Abstract

In this paper, the effects of viscous dissipation and the temperature-dependent thermal conductivity on an unsteady flow and heat transfer in a thin liquid film of a non-Newtonian Ostwald–de Waele fluid over a horizontal porous stretching surface is studied. Using a similarity transformation, the time-dependent boundary-layer equations are reduced to a set of non-linear ordinary differential equations. The resulting five parameter problem is solved by the Keller–Box method. The effects of the unsteady parameter on the film thickness are explored numerically for different values of the power-law index parameter and the injection parameter. Numerical results for the velocity, the temperature, the skin friction and the wall-temperature gradient are presented through graphs and tables for different values of the pertinent parameter. One of the important findings of the study is that the film thickness increases with an increase in the power-law index parameter (as well as the injection parameter). Quite the opposite is true with the unsteady parameter.
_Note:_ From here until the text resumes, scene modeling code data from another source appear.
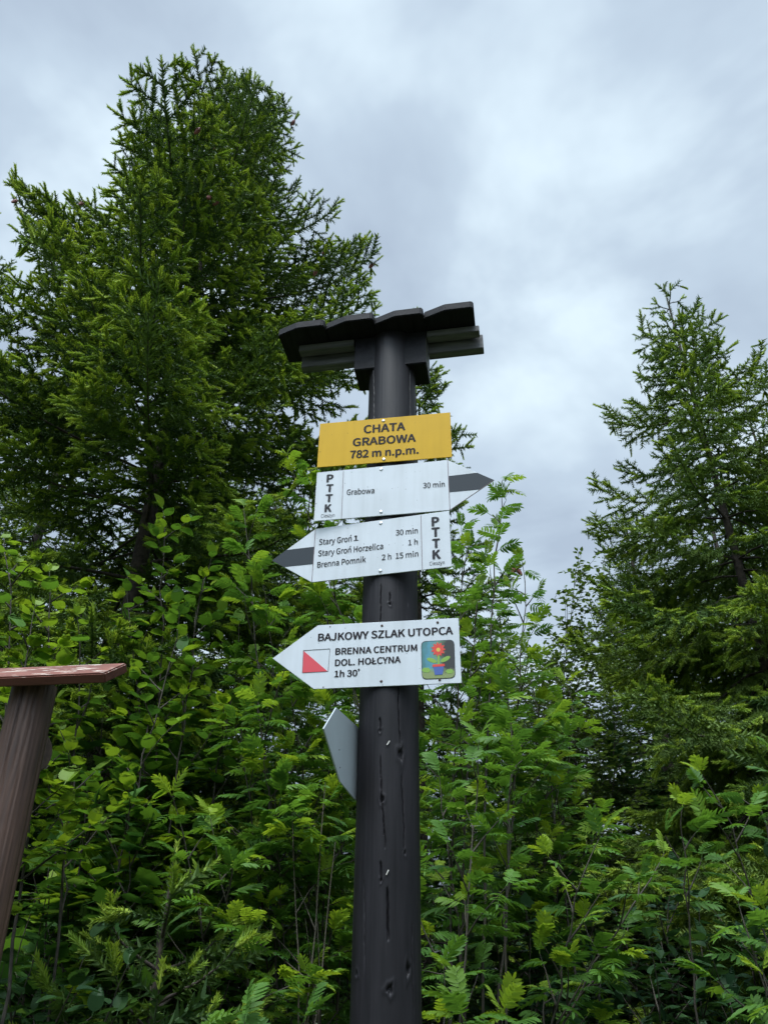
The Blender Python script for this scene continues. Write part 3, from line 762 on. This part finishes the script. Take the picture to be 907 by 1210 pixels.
# ------------------------------------------------------------------ spruces
def spruce_mesh(seed, H, Rmax, kR, z_lo, dens=1.0, lod=False, droop=0.25, young=0.35, asc0=58, asc1=9, young_z=(0, 99), whorl=0.36, extra=(), trunk_r=0.14, skirt=0.0):
    rng = random.Random(seed)
    tw = Acc()                                     # branch wood
    P, D, U, Ls, K, T = [], [], [], [], [], []
    SL = 0.088
    def shoots(p0, d, length, kind_end, up, spacing, tone):
        n = max(1, int(length / spacing))
        for i in range(n):
            P.append(p0 + d * (i * length / n)); D.append(d); U.append(up); Ls.append(length / n * 1.25); K.append(0); T.append(tone)
        if kind_end:
            for j in range(3 if rng.random() < .6 else 1):
                dd = d + np.array([rng.gauss(0, .45), rng.gauss(0, .45), rng.gauss(0, .25)]) * (0 if j == 0 else 1)
                P.append(p0 + d * (length if j == 0 else length * rng.uniform(.7, .97))); D.append(dd); U.append(up); Ls.append(rng.uniform(.062, .098)); K.append(1); T.append(rng.random())
    def branch(h, az, L, pit, curl):
        n = max(4, int(L / .16)); p = np.array([0, 0, h]); pts = [p.copy()]; dirs = []
        a = az
        for i in range(n):
            t = (i + .5) / n
            pt = pit + (-droop * 60 * math.sin(math.pi * min(1, t * 1.25)) + curl * t * t) * 1.0
            a += rng.gauss(0, .05)
            d = np.array([math.cos(a) * math.cos(rad(pt)), math.sin(a) * math.cos(rad(pt)), math.sin(rad(pt))])
            p = p + d * (L / n); pts.append(p.copy()); dirs.append(d)
        tw.tube(pts, np.linspace(.006 + .005 * L, .003, n + 1), 4, 0)
        pts = np.array(pts)
        s = max(.10, .16 * L) ; sp = 0.088 / dens; side = 1 if rng.random() < .5 else -1
        tone0 = rng.uniform(.2, .8)
        yprob = young * (1.0 if young_z[0] < h < young_z[1] else .3) * rng.uniform(.4, 1.6)
        while s < L:
            t = s / L; i = min(n - 1, int(t * n)); f = t * n - i
            q = pts[i] * (1 - f) + pts[i + 1] * f; d = dirs[i]
            hz = nrmz(np.cross(d, [0, 0, 1.0]))
            up = np.cross(hz, d)
            ang = rad(rng.uniform(42, 62)); side = -side
            l2 = min(.85, .42 * L * (1 - t) ** .75 + .10) * rng.uniform(.7, 1.15)
            if t < .35: l2 *= .65 + t
            d2 = nrmz(d * math.cos(ang) + hz * side * math.sin(ang) + np.array([0, 0, rng.gauss(.02, .16) - droop * .5 * (1 - t)]))
            m = max(1, int(l2 / .22)); qq = q.copy()
            for j in range(m):
                seg = l2 / m; last = j == m - 1
                shoots(qq, d2, seg, last and rng.random() < yprob * 1.3, up, SL, np.clip(tone0 + rng.gauss(0, .18), 0, 1))
                # tertiary shoots
                k = 0; st = .05 if j else .09
                while st < seg:
                    tt = (j * seg + st) / l2
                    l3 = (.25 * l2 * (1 - tt) + .055) * rng.uniform(.7, 1.2)
                    h2 = nrmz(np.cross(d2, up)); a3 = rad(rng.uniform(40, 60)) * (1 if k % 2 else -1)
                    d3 = nrmz(d2 * math.cos(a3) + h2 * math.sin(a3) + np.array([0, 0, rng.gauss(.02, .2) - droop * .6]))
                    shoots(qq + d2 * st, d3, l3, rng.random() < yprob, up, SL, np.clip(tone0 + rng.gauss(0, .2), 0, 1))
                    st += .058 / dens; k += 1
                qq = qq + d2 * seg
                d2 = nrmz(d2 + np.array([0, 0, -.18 * droop * 2 + .06]) + d * .15)
            s += sp * rng.uniform(.7, 1.3) * (1.35 if t < .4 else 1) * (1.6 if h < 2.2 else 1)
        i0 = int(n * .45)
        for i in range(i0, n): shoots(pts[i], nrmz(pts[i + 1] - pts[i]), np.linalg.norm(pts[i + 1] - pts[i]), i == n - 1, np.array([0, 0, 1.0]), SL, tone0)
    h = z_lo; az = rng.uniform(0, 6)
    tw.tube(np.array([[0, 0, z] for z in np.linspace(z_lo * .5, H - .1, 8)]), .004, 4, 0)
    while h < H - .22:
        dtop = H - h
        R = Rmax * math.tanh(dtop * kR / Rmax) * (1 - skirt * max(0, 1 - h / 5.0))
        pit = max(-8, asc0 - asc1 * dtop)
        nb = rng.choice((4, 5, 5, 6)) if dtop > 1 else 4
        for b in range(nb):
            az += 2 * math.pi / nb + rng.gauss(0, .18)
            L = R / max(.55, math.cos(rad(pit * .8))) * rng.uniform(.72, 1.12)
            L = min(L, max(.16, .80 * (H - .12 - h) / max(.12, math.sin(rad(pit + 14)))))
            branch(h + rng.uniform(-.08, .08), az, max(L, .16), pit + rng.gauss(0, 6), 28)
        if dtop > 1.2:
            for b in range(2):
                branch(h + whorl * .5 + rng.uniform(-.1, .1), rng.uniform(0, 6.28), R * rng.uniform(.4, .75), pit + rng.gauss(5, 8), 25)
        az += .7; h += whorl * rng.uniform(.85, 1.15) * (1.0 if dtop > 2 else .8)
    for e in extra: branch(*e)
    # leader
    for k in range(int(.5 / SL)): shoots(np.array([0, 0, H - .5 + k * SL]), np.array([0.03, 0, 1.0]), SL, k == 4, np.array([1.0, 0, 0]), SL, .5)
    P, D, U, Ls, K, T = (np.array(x) for x in (P, D, U, Ls, K, T))
    g = np.random.default_rng(seed); var = g.integers(0, 3, len(P)); cr = Acc()
    for v in range(3):
        for kd, tm in ((0, (SH_LOD if lod else SH_OLD)[v]), (1, SH_NEW[v])):
            s = (var == v) & (K == kd)
            cr.inst(tm, frames(D[s], U[s] + 1e-3, Ls[s], g.uniform(0, 6.28, s.sum())), P[s], kd, np.clip(T[s] + g.normal(0, .08, s.sum()), 0, 1))
    tr = Acc(); zz = np.linspace(-.1, H, 24); 
    tr.tube(np.stack([trunk_r * .25 * np.sin(zz * .7 + seed) * (1 - zz / H), trunk_r * .25 * np.cos(zz * .6 + seed) * (1 - zz / H), zz], -1), trunk_r * np.clip(1.0 - zz / H, 0, 1) ** .85 + .0035, 10, 0)
    print('spruce', seed, len(P), 'shoots', sum(len(f) for f in cr.F), 'tris')
    return tr, tw, cr, P, K

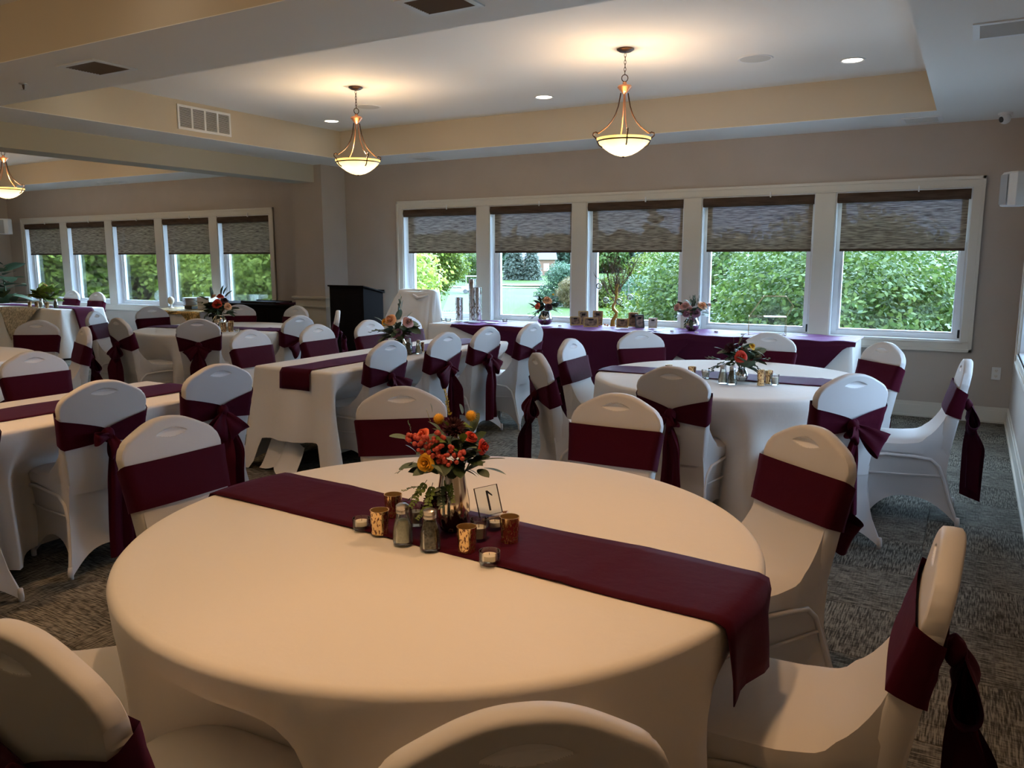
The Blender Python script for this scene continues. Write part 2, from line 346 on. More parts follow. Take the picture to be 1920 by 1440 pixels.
# ceiling: soffits round raised trays
def tray_set(x0, x1, hx0, hx1):
    s = MB(); ys = [(YB, -1.6), (3.03, 3.83), (7.98, D)]
    for a, b in ys: s.box(x0, x1, a, b, ZC, ZC+.004)
    for a, b in ((-1.6, 3.03), (3.83, 7.98)):
        s.box(x0, hx0, a, b, ZC, ZC+.004); s.box(hx1, x1, a, b, ZC, ZC+.004)
    t = MB(); c = MB()
    for a, b in ((-1.6, 3.03), (3.83, 7.98)):
        t.box(hx0-.03, hx0, a, b, ZC+.004, ZT); t.box(hx1, hx1+.03, a, b, ZC+.004, ZT); t.box(hx0-.03, hx1+.03, a-.03, a, ZC+.004, ZT); t.box(hx0-.03, hx1+.03, b, b+.03, ZC+.004, ZT)
        c.box(hx0-.1, hx1+.1, a-.1, b+.1, ZT, ZT+.08)
    return s, t, c
ce = sempty('ceiling')
for (a, b, c, d_) in ((-7.85, XR, -7.1, -.385), (XL, -8.2, -15.4, -8.95)):
    s, t, c_ = tray_set(a, b, c, d_)
    obj('soffit', s, MT['ceil'], ce, smooth=False); obj('tray_side', t, MT['tray'], ce, smooth=False, kind=None); obj('tray_ceiling', c_, MT['ceil'], ce, smooth=False)
struct('ceiling_beam', MB().box(-8.2, -7.85, YB, 8.277, 2.57, ZC+.004), MT['beam'])
pl = sempty('pilaster')
obj('shaft', MB().box(-8.256, -7.72, 8.277, D, 0, ZC), MT['wall'], pl, smooth=False)
pw = MB().box(-8.27, -7.705, 8.262, D, .0, .985); obj('wainscot_panel', pw, MT['wain'], pl, smooth=False)
pm = MB()
for z0, z1, e in ((.985, 1.002, .02), (1.002, 1.03, .038), (.885, .905, .03), (.0, .14, .012)): pm.box(-8.27-e, -7.705+e, 8.262-e, D, z0, z1)
obj('moulding', pm, MT['wain'], pl, smooth=False, bevel=.003)
# skirting
def skirt(name, x0, x1, y0, y1, nx, ny):
    b = MB()
    for t, z0, z1 in ((.016, 0, .118), (.028, 0, .02), (.010, .118, .15)):
        b.box(x0 - (t if nx < 0 else 0), x1 + (t if nx > 0 else 0), y0-(t if ny < 0 else 0), y1+(t if ny > 0 else 0), z0, z1)
    struct(name, b, MT['trim'])
skirt('baseboard_back', XL, XR, D, D, 0, -1); skirt('baseboard_right', XR, XR, YB, D, -1, 0); skirt('baseboard_left', XL, XL, YB, D, 1, 0)
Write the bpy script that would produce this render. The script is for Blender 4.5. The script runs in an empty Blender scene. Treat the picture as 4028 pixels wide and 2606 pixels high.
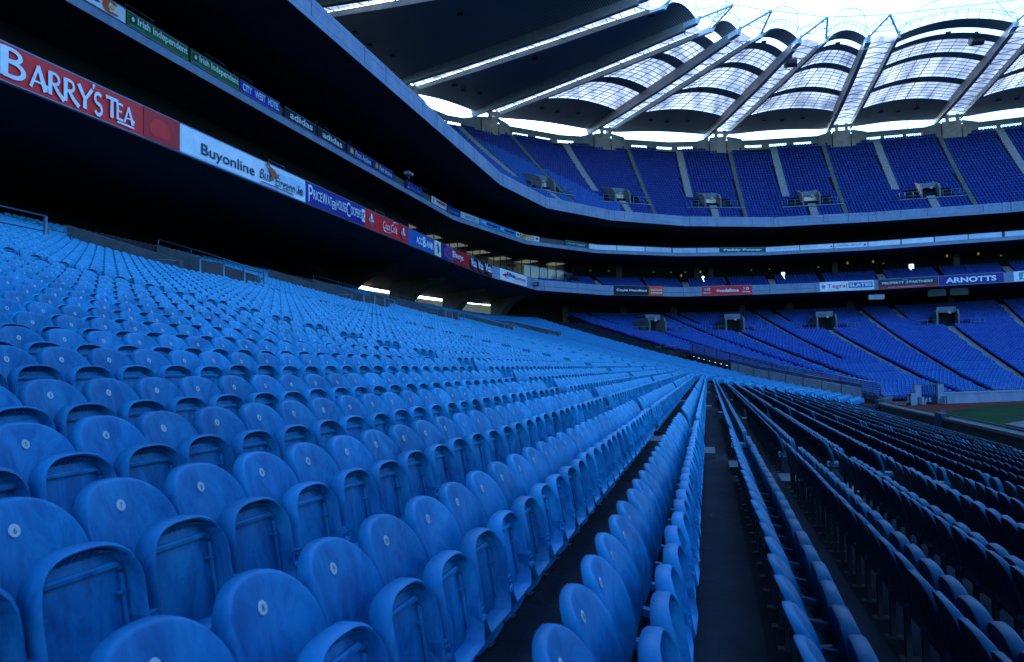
import bpy, bmesh, math, random
import numpy as np
from mathutils import Vector, Matrix
random.seed(7)
RNG = np.random.default_rng(11)
PITCH_Z = -3.95

# ------------------------------------------------------------------ plan of the bowl (metres, camera at the origin)
# thirteen stations round the bowl, from behind the camera to past the right edge of the view
FRONT = [(12,-130),(12,0),(12,45),(12,55),(12.3,61),(13.4,66),(17.6,76),(19,77.2),(21.5,78.6),(27.5,82),(38,86.5),(54,90),(75,92)]
BACK  = [(-33,-130),(-33,0),(-33,45),(-33,68),(-32.5,90),(-29,111),(-19.5,123.5),(-5,133),(9.5,136.3),(26,137),(45,134),(62,131),(82,126)]
F1 = [(-25.8,-130),(-25.8,0),(-25.8,45),(-25.8,65),(-25.8,86),(-23.7,105.5),(-15.5,117.5),(-4,126),(9.5,128.4),(25,129),(43,126.2),(60,123.3),(80,118.5)]
F2 = [(-28.2,-130),(-28.2,0),(-28.2,45),(-28.1,65),(-28,82),(-24.1,101.5),(-15.8,113.7),(-4,121.9),(9.4,126.4),(25,126.9),(43,124.7),(60,121.8),(80,117.5)]
F3 = [(-22.7,-130),(-22.7,0),(-22.7,45),(-22.7,65),(-22.7,83.5),(-20.2,97.8),(-13,109.2),(-2.6,117.8),(10.7,123.5),(25,124.6),(43,124.1),(60,121.5),(80,117)]
BW = [(-51,-130),(-51,0),(-51,45),(-51,68),(-49,97),(-41,118),(-25,134.5),(-6,145.5),(10,149.5),(26,151),(46,151.5),(64,149.5),(84,145)]

def lin(table, s):
    s = min(max(s, 0.0), 11.9999); i = int(s); f = s - i
    a, b = table[i], table[i+1]
    return np.array([a[0]+(b[0]-a[0])*f, a[1]+(b[1]-a[1])*f])
def crm(table, s):
    s = min(max(s, 0.0), 11.9999); i = int(s); f = s - i
    P = [np.array(table[min(max(k,0),12)], float) for k in (i-1,i,i+1,i+2)]
    # finite-difference tangents scaled to uneven chord lengths
    d = [max(np.linalg.norm(P[k+1]-P[k]),1e-6) for k in range(3)]
    m1 = ((P[1]-P[0])/d[0]*d[1] + (P[2]-P[1]))*0.5
    m2 = ((P[2]-P[1]) + (P[3]-P[2])/d[2]*d[1])*0.5
    h00=2*f**3-3*f**2+1; h10=f**3-2*f**2+f; h01=-2*f**3+3*f**2; h11=f**3-f**2
    return h00*P[1]+h10*m1+h01*P[2]+h11*m2

# lower tier rows: j = 0 is the row just left of the walkway, j > 0 climbs, j < 0 goes down to the pitch
J0, J1, JF = -13, 41, 47
_near = [-.76,-.565,-.36,-.18,.005,.235]
def seat_top(j):
    if j < 0: return -1.03-.160*(-j-1)
    if j < 6: return _near[j]
    k = j-5
    return .235+.195*k+.0008*k*k
def tread_z(j): return seat_top(j)-.80
XF, XB = 12.0, -33.0
def row_t(j): return (XF-(-.42-.8*j))/(XF-XB)
def bowl(t, s):
    a = crm(FRONT, s); b = crm(BACK, s)
    return a+(b-a)*t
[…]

Furthermore, the wall-temperature gradient decreases with an increase in the Eckert number or the variable thermal conductivity parameter. Furthermore, the surface temperature of a shear thinning fluid is larger compared to the Newtonian and shear thickening fluids. The results obtained reveal many interesting behaviors that warrant further study of the equations related to non-Newtonian fluid phenomena, especially the shear-thinning phenomena.